The cycle is done when most users are happy with the new feature and can make decisions based on their investment portfolio status.

Systematizing creativity

It may sound like a sacrilege to put a strict structure around creativity, but even artists follow their own sets of principles and practices to achieve a timely result. Creativity is only a means to an end. Exchanging ideas is just the thread in the flow. The most important thing is still the finished product – and that requires a certain amount of discipline and a delivery system.

An idea-driven development is a more pragmatic approach to solving a problem. To a certain extent, it’s heuristics-based, rather than algorithmic. Everyone in the team must contribute; they are expected to combine all their expertise and ingenuity to arrive at good ideas and have the tenacity to see it through. The most critical risk is that they get stuck in an idea limbo.

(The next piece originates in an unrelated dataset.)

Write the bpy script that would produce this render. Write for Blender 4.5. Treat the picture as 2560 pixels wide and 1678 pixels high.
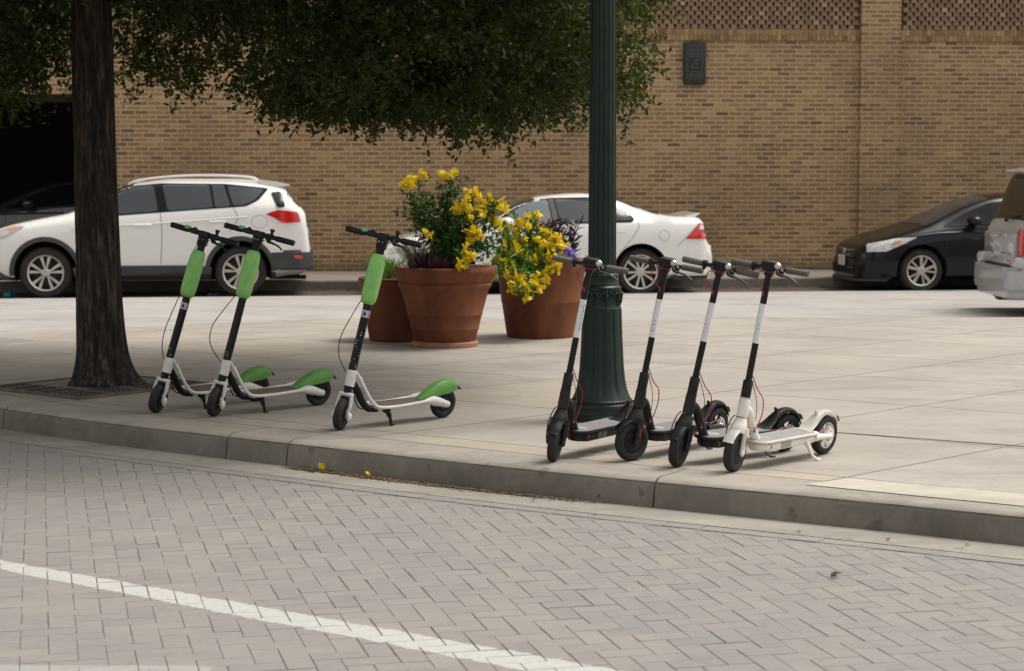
import bpy, bmesh, math, random
import numpy as np
from mathutils import Vector, Matrix
from mathutils.geometry import tessellate_polygon
R=math.radians; PI=math.pi
sc=bpy.context.scene
for o in list(bpy.data.objects): bpy.data.objects.remove(o)
C=sc.collection
rnd=random.Random(7)

# ---------------------------------------------------------------- camera, sky, sun, exposure
cd=bpy.data.cameras.new('camera'); cam=bpy.data.objects.new('camera',cd); C.objects.link(cam)
cam.location=(0,0,1.5692); cam.rotation_euler=(R(90-4.916),0,0)
cd.sensor_width=36; cd.lens=4873.65/2560*36; cd.clip_start=.1; cd.clip_end=2000
cd.dof.use_dof=True; cd.dof.focus_distance=10.9; cd.dof.aperture_fstop=4.8
sc.camera=cam
SUN=Vector((.42,.16,.89)).normalized()
elev=math.asin(SUN.z); azim=math.atan2(SUN.x,SUN.y)
w=bpy.data.worlds.new('World'); sc.world=w; w.use_nodes=True
nt=w.node_tree; nt.nodes.clear()
out=nt.nodes.new('ShaderNodeOutputWorld'); bg=nt.nodes.new('ShaderNodeBackground')
sky=nt.nodes.new('ShaderNodeTexSky'); sky.sky_type='NISHITA'; sky.sun_disc=False
sky.sun_elevation=elev; sky.sun_rotation=azim; sky.dust_density=4; sky.air_density=1.2
hs=nt.nodes.new('ShaderNodeHueSaturation'); hs.inputs['Saturation'].default_value=.12
tint=nt.nodes.new('ShaderNodeMix'); tint.data_type='RGBA'; tint.blend_type='MULTIPLY'; tint.inputs[0].default_value=1
tint.inputs[7].default_value=(1.0,.975,.94,1)
nt.links.new(sky.outputs[0],hs.inputs['Color']); nt.links.new(hs.outputs[0],tint.inputs[6])
nt.links.new(tint.outputs[2],bg.inputs[0]); bg.inputs[1].default_value=.15
nt.links.new(bg.outputs[0],out.inputs[0])
ld=bpy.data.lights.new('sun','SUN'); ld.energy=1.9; ld.angle=R(22); ld.color=(1,.96,.90)
lo=bpy.data.objects.new('sun',ld); C.objects.link(lo); lo.rotation_euler=SUN.to_track_quat('Z','Y').to_euler()
sc.view_settings.view_transform='Standard'; sc.view_settings.look='None'
sc.view_settings.exposure=0.38; sc.view_settings.gamma=1

# ---------------------------------------------------------------- materials
def mat(name,col,rough=.6,metal=0,var=.0,vscale=8,bump=0,bscale=60,coat=0,spec=.5,col2=None,rvar=0,emis=0,stretch=None):
    m=bpy.data.materials.new(name); m.use_nodes=True; n=m.node_tree.nodes; l=m.node_tree.links
    p=n['Principled BSDF']; p.inputs['Base Color'].default_value=(*col,1)
    p.inputs['Roughness'].default_value=rough; p.inputs['Metallic'].default_value=metal
    p.inputs['Coat Weight'].default_value=coat; p.inputs['Coat Roughness'].default_value=.06
    p.inputs['Specular IOR Level'].default_value=spec
    if var or col2 or bump or rvar:
        tc=n.new('ShaderNodeTexCoord'); src=tc.outputs['Object']
        if stretch:
            mp=n.new('ShaderNodeMapping'); mp.inputs['Scale'].default_value=stretch; l.new(src,mp.inputs[0]); src=mp.outputs[0]
        nz=n.new('ShaderNodeTexNoise'); nz.inputs['Scale'].default_value=vscale; nz.inputs['Detail'].default_value=7; nz.inputs['Roughness'].default_value=.6
        l.new(src,nz.inputs['Vector'])
        mr=n.new('ShaderNodeMapRange'); mr.inputs[1].default_value=.32; mr.inputs[2].default_value=.68; l.new(nz.outputs[0],mr.inputs[0])
        if var or col2:
            c2=col2 or tuple(min(1,c*(1+var)) for c in col); c1=col if col2 else tuple(c*(1-var) for c in col)
            mx=n.new('ShaderNodeMix'); mx.data_type='RGBA'; mx.inputs[6].default_value=(*c1,1); mx.inputs[7].default_value=(*c2,1)
            l.new(mr.outputs[0],mx.inputs[0]); l.new(mx.outputs[2],p.inputs['Base Color'])
        if rvar:
            m2=n.new('ShaderNodeMapRange'); m2.inputs[3].default_value=max(0,rough-rvar); m2.inputs[4].default_value=min(1,rough+rvar)
            l.new(mr.outputs[0],m2.inputs[0]); l.new(m2.outputs[0],p.inputs['Roughness'])
        if bump:
            n2=n.new('ShaderNodeTexNoise'); n2.inputs['Scale'].default_value=bscale; n2.inputs['Detail'].default_value=6
            l.new(src,n2.inputs['Vector'])
            b=n.new('ShaderNodeBump'); b.inputs['Strength'].default_value=bump; b.inputs['Distance'].default_value=.01
            l.new(n2.outputs[0],b.inputs['Height']); l.new(b.outputs[0],p.inputs['Normal'])
    return m
class NB:
    def __init__(s,name):
        s.m=bpy.data.materials.new(name); s.m.use_nodes=True; s.n=s.m.node_tree.nodes; s.l=s.m.node_tree.links
        s.p=s.n['Principled BSDF']
    def set(s,inp,v):
        if hasattr(v,'is_output') : s.l.new(v,inp)
        elif isinstance(v,(int,float)): inp.default_value=v
        else: inp.default_value=v
    def math(s,op,a,b=0,c=0):
        x=s.n.new('ShaderNodeMath'); x.operation=op; s.set(x.inputs[0],a); s.set(x.inputs[1],b); s.set(x.inputs[2],c); return x.outputs[0]
    def coord(s,k='Object'): return s.n.new('ShaderNodeTexCoord').outputs[k]
    def xyz(s,v):
        x=s.n.new('ShaderNodeSeparateXYZ'); s.l.new(v,x.inputs[0]); return x.outputs
    def comb(s,a,b,c=0):
        x=s.n.new('ShaderNodeCombineXYZ'); s.set(x.inputs[0],a); s.set(x.inputs[1],b); s.set(x.inputs[2],c); return x.outputs[0]
    def white(s,v):
        x=s.n.new('ShaderNodeTexWhiteNoise'); x.noise_dimensions='3D'; s.l.new(v,x.inputs[0]); return x.outputs
    def noise(s,v,sc_,det=5,rough=.55):
        x=s.n.new('ShaderNodeTexNoise'); s.l.new(v,x.inputs['Vector']); x.inputs['Scale'].default_value=sc_; x.inputs['Detail'].default_value=det; x.inputs['Roughness'].default_value=rough; return x.outputs[0]
    def mr(s,v,a,b,c=0,d=1,smooth=False):
        x=s.n.new('ShaderNodeMapRange'); s.l.new(v,x.inputs[0])
        if smooth: x.interpolation_type='SMOOTHSTEP'
        for i,k in enumerate((a,b,c,d)): s.set(x.inputs[i+1],k)
        return x.outputs[0]
    def mix(s,f,a,b,bt='MIX'):
        x=s.n.new('ShaderNodeMix'); x.data_type='RGBA'; x.blend_type=bt
        s.set(x.inputs[0],f)
        for i,k in ((6,a),(7,b)):
            if isinstance(k,tuple): x.inputs[i].default_value=(*k,1)
            else: s.l.new(k,x.inputs[i])
        return x.outputs[2]
    def ramp(s,v,stops,const=False):
        x=s.n.new('ShaderNodeValToRGB'); s.l.new(v,x.inputs[0]); r=x.color_ramp
        if const: r.interpolation='CONSTANT'
        while len(r.elements)<len(stops): r.elements.new(.5)
        for e,(p,c) in zip(r.elements,stops): e.position=p; e.color=(*c,1)
        return x.outputs[0]
    def bump(s,h,st=.5,dist=.01):
        x=s.n.new('ShaderNodeBump'); x.inputs['Strength'].default_value=st; x.inputs['Distance'].default_value=dist; s.l.new(h,x.inputs['Height']); s.l.new(x.outputs[0],s.p.inputs['Normal'])
    def base(s,v): s.l.new(v,s.p.inputs['Base Color'])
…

Here are some ways to avoid chaos during the creative feature cycle:

1. Timebox a feature cycle

To avoid getting stuck, the team should still be responsible for estimating the length of the cycle, without being constraint to a specific cadence e.g. every 2 weeks. The team should be given the freedom to propose the cycle length, whether it’s 3 days or 3 weeks, and negotiate with the stakeholders as to align with what’s feasible for the business.

2. Collaborate as needed

Collaboration activities come in many forms. It can be a formal meeting, a chat, a quick call, an email, a note, or a demo. All these activities are necessary to feed ideas, get clarifications or unblock an action. Apart from a few meetings that must be planned due to people’s availability, collaboration sessions should be on-demand, as opposed to scheduled.  The team decides if there’s a reason to collaborate and should have a concrete agenda and outcome. They can also choose which type of collaboration is most effective. Not everything should be a meeting, but some things are easier to fix during a call.

3. Block deep focus time

It’s very important for everyone in the team to block deep focus time during the cycle, to turn ideas into actions and real results. It’s also critical to learning and hence, to discovering new ideas that can help make the feature better. Each individual member should be responsible for setting a goal and expected outcome from their deep focus time. Otherwise, they also risk falling into a thinking limbo, or worst, procrastinate.

4. Keep a feature notebook

Taking inspiration from famous artists and geniuses, a team’s most important tool in an idea-driven development is a shared notebook that contain the evolution of the central idea into experimentation results, design choices, lessons, feedback, more ideas and more choices that went into building the feature, and ultimately the product.

Like an artist’s notebook, it will be filled with historical artifacts of the team’s ingenuity and give clarity on the why and how the feature was implemented.

Is this flow for your team?

If there is one thing we have learned from all the software development lifecycle frameworks, it’s that there’s no one flow that rule them all. Idea-driven development requires a certain maturity. The team must also invest in cultivating a high-functional culture where teammates have a good relationship with each other, can communicate effectively and are capable of self-managing.

At the end of the day, it doesn’t matter which framework or process flow you go for. If the team catches the gems in the ocean and uses them to build a brighter future, we’ve done our jobs.